GIVEN TASK:
Locate each line holding the string "part" and copy it.
Start DATA FOR THIS EXERCISE
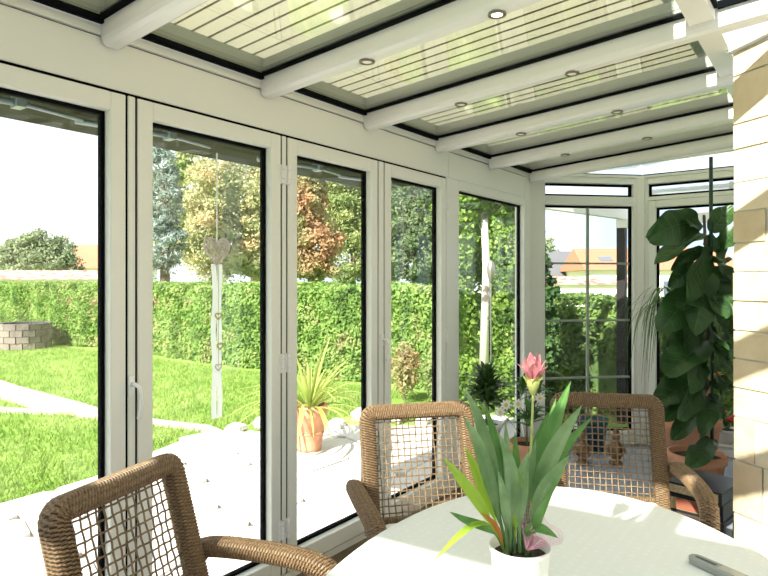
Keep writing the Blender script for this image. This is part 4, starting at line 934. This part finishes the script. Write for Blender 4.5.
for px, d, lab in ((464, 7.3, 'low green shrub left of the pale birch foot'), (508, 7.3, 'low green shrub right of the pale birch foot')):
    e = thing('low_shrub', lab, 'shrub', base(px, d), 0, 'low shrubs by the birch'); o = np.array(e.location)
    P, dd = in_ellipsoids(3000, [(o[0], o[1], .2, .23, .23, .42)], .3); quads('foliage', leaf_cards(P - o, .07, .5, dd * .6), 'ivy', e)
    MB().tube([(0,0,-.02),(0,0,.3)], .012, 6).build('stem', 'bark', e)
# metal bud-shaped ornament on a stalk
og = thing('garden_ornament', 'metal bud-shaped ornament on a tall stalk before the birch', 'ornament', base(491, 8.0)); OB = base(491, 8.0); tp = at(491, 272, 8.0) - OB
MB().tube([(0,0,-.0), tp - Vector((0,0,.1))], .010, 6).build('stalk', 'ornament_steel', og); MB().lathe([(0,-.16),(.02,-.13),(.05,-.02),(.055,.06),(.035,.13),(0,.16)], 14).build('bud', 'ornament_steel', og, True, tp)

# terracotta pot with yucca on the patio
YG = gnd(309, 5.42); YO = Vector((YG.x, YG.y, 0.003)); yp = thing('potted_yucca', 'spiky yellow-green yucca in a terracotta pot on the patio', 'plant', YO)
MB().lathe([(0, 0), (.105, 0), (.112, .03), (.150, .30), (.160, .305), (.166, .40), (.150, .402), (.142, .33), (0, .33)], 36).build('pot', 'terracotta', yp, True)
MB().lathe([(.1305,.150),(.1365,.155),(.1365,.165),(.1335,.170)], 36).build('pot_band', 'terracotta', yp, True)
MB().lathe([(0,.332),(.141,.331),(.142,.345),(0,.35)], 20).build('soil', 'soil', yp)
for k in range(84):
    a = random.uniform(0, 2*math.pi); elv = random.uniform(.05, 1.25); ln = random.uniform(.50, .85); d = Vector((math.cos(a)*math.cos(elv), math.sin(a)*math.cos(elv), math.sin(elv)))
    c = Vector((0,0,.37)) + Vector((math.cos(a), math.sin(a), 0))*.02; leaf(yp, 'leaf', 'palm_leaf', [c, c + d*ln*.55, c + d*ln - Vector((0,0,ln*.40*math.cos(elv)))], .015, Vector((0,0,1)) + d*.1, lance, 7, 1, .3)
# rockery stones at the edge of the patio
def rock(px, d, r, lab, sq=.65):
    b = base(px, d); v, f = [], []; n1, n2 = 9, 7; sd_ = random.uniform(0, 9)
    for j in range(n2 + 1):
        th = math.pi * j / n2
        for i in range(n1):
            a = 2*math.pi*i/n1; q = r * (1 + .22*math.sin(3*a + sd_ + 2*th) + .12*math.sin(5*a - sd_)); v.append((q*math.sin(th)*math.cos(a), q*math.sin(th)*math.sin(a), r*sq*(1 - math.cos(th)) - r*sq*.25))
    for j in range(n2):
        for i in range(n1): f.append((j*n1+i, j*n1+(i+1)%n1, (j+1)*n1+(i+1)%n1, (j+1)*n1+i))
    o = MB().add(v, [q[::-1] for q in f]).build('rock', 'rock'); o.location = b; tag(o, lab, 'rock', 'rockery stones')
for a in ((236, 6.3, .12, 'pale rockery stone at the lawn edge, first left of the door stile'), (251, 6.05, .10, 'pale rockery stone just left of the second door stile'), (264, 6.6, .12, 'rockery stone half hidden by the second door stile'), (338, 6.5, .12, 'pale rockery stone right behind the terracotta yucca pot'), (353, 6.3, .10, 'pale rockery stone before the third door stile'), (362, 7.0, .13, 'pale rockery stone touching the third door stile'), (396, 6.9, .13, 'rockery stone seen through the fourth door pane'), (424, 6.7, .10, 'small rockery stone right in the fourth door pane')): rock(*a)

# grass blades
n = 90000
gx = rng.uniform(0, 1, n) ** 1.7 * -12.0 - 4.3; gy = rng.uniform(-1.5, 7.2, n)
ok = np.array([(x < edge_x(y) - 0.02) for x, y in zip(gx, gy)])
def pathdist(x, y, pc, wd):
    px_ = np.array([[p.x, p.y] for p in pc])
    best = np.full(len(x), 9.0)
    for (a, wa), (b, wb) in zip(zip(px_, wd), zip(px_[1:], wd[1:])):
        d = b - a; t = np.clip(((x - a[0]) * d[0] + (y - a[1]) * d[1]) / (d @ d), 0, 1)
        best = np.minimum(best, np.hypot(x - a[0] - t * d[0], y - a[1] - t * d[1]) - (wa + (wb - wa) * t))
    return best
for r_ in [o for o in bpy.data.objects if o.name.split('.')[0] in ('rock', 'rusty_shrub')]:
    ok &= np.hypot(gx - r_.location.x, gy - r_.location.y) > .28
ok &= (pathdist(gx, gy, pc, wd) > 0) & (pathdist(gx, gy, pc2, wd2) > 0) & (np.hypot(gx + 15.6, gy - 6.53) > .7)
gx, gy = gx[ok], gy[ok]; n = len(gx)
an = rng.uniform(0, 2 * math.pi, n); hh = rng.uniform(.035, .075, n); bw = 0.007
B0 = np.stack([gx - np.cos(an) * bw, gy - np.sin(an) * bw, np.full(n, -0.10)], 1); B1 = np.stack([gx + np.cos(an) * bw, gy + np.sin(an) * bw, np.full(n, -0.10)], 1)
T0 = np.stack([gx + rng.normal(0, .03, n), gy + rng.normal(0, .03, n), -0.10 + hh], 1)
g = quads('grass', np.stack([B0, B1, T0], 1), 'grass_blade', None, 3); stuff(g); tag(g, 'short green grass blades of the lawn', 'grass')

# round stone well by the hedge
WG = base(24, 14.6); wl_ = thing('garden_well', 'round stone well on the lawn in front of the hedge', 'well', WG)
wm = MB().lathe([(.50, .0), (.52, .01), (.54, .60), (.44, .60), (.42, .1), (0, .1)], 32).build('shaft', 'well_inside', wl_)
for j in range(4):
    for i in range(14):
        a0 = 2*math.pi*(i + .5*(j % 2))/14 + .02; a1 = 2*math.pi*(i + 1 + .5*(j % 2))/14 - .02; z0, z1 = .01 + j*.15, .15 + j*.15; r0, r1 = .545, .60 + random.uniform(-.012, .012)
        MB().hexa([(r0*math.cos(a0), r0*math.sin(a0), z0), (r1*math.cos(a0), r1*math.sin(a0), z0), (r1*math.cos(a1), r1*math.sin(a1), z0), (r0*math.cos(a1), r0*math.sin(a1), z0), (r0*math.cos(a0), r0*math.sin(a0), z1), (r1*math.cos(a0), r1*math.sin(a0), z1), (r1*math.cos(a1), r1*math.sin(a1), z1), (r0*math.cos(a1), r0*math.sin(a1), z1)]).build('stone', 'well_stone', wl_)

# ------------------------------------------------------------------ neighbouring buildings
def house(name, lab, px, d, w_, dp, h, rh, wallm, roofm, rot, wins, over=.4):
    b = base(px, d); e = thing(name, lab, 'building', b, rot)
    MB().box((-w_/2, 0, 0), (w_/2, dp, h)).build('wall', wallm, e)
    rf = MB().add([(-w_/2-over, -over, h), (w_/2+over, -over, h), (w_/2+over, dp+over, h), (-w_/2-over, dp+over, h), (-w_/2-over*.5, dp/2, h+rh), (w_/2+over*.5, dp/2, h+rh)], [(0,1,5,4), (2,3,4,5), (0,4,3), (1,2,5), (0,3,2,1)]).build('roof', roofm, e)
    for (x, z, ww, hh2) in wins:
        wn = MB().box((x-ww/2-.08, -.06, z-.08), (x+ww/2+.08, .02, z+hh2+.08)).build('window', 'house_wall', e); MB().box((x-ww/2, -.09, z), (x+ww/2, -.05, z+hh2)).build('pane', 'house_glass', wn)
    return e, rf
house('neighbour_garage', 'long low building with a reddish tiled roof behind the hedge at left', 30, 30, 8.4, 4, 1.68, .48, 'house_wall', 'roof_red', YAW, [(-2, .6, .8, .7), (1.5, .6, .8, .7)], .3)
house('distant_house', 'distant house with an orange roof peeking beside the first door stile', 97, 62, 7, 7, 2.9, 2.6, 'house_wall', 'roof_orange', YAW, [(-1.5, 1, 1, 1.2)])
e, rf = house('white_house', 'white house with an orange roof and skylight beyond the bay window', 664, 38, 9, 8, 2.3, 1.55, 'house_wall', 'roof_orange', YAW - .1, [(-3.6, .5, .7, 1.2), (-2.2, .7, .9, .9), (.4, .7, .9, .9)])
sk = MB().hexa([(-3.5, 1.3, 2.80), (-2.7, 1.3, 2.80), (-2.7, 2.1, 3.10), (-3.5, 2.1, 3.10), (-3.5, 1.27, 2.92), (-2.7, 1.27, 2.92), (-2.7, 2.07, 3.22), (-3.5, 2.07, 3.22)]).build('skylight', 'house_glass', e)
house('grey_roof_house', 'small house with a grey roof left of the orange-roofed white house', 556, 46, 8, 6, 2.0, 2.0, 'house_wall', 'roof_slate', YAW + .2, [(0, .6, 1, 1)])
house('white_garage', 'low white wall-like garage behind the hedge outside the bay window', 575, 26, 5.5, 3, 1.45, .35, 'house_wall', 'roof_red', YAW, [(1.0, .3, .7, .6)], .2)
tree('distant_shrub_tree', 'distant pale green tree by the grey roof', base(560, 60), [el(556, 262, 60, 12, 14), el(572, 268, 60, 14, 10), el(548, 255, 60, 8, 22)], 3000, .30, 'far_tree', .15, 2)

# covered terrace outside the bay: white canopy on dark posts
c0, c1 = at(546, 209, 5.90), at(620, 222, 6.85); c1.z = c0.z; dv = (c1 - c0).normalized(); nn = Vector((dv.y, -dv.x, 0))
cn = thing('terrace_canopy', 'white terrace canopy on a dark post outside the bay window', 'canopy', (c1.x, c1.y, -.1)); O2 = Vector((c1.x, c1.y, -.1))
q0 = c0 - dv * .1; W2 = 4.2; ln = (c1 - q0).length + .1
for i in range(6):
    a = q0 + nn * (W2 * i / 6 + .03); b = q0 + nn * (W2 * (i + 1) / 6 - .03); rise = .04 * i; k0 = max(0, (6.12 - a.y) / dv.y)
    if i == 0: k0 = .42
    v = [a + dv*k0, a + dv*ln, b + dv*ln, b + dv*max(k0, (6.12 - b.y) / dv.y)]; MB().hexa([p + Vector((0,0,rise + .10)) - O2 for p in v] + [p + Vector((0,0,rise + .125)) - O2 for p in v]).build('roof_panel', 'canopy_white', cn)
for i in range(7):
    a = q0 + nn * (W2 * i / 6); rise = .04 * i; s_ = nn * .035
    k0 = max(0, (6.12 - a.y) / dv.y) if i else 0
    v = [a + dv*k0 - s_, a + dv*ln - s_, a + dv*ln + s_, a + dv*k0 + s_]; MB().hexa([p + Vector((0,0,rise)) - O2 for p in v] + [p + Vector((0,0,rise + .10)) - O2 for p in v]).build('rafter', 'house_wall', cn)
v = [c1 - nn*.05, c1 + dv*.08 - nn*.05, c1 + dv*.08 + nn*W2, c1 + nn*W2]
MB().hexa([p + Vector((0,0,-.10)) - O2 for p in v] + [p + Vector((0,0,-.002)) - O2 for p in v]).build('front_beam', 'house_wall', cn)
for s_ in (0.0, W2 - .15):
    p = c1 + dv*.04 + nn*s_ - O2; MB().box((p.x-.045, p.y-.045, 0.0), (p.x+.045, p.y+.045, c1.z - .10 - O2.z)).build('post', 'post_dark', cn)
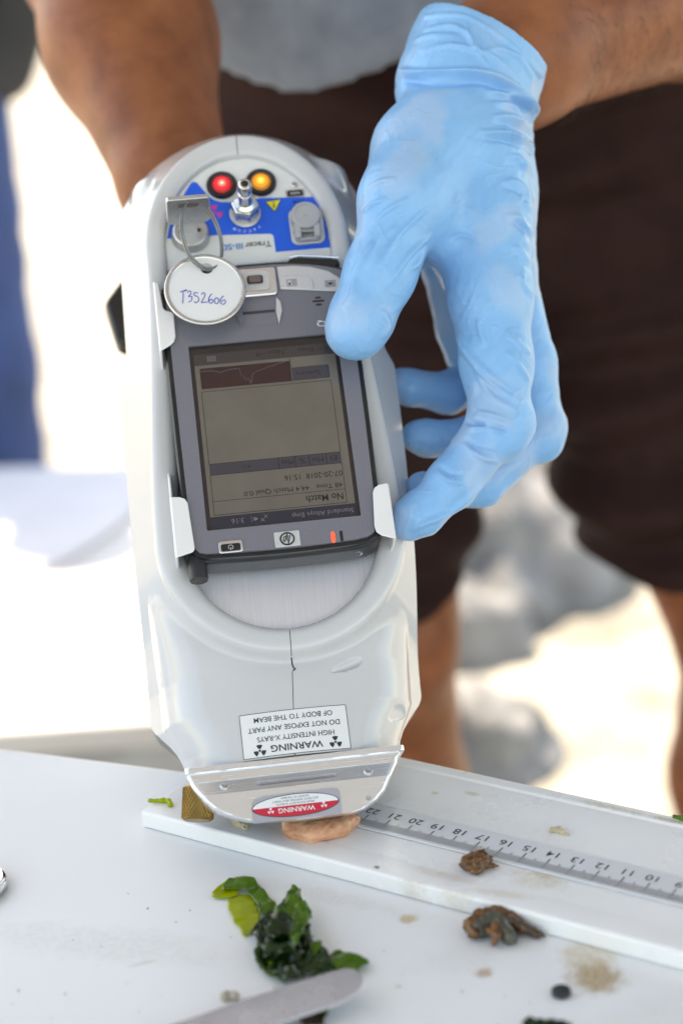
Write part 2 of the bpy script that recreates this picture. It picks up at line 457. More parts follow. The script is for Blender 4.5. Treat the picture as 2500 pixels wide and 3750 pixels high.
End DATA FOR THIS EXERCISE
FULL OUTPUT:
Keep writing the Blender script for this image. This is part 4, starting at line 934. This part finishes the script. Write for Blender 4.5.
Write part 2 of the bpy script that recreates this picture. It picks up at line 457. More parts follow. The script is for Blender 4.5. Treat the picture as 2500 pixels wide and 3750 pixels high.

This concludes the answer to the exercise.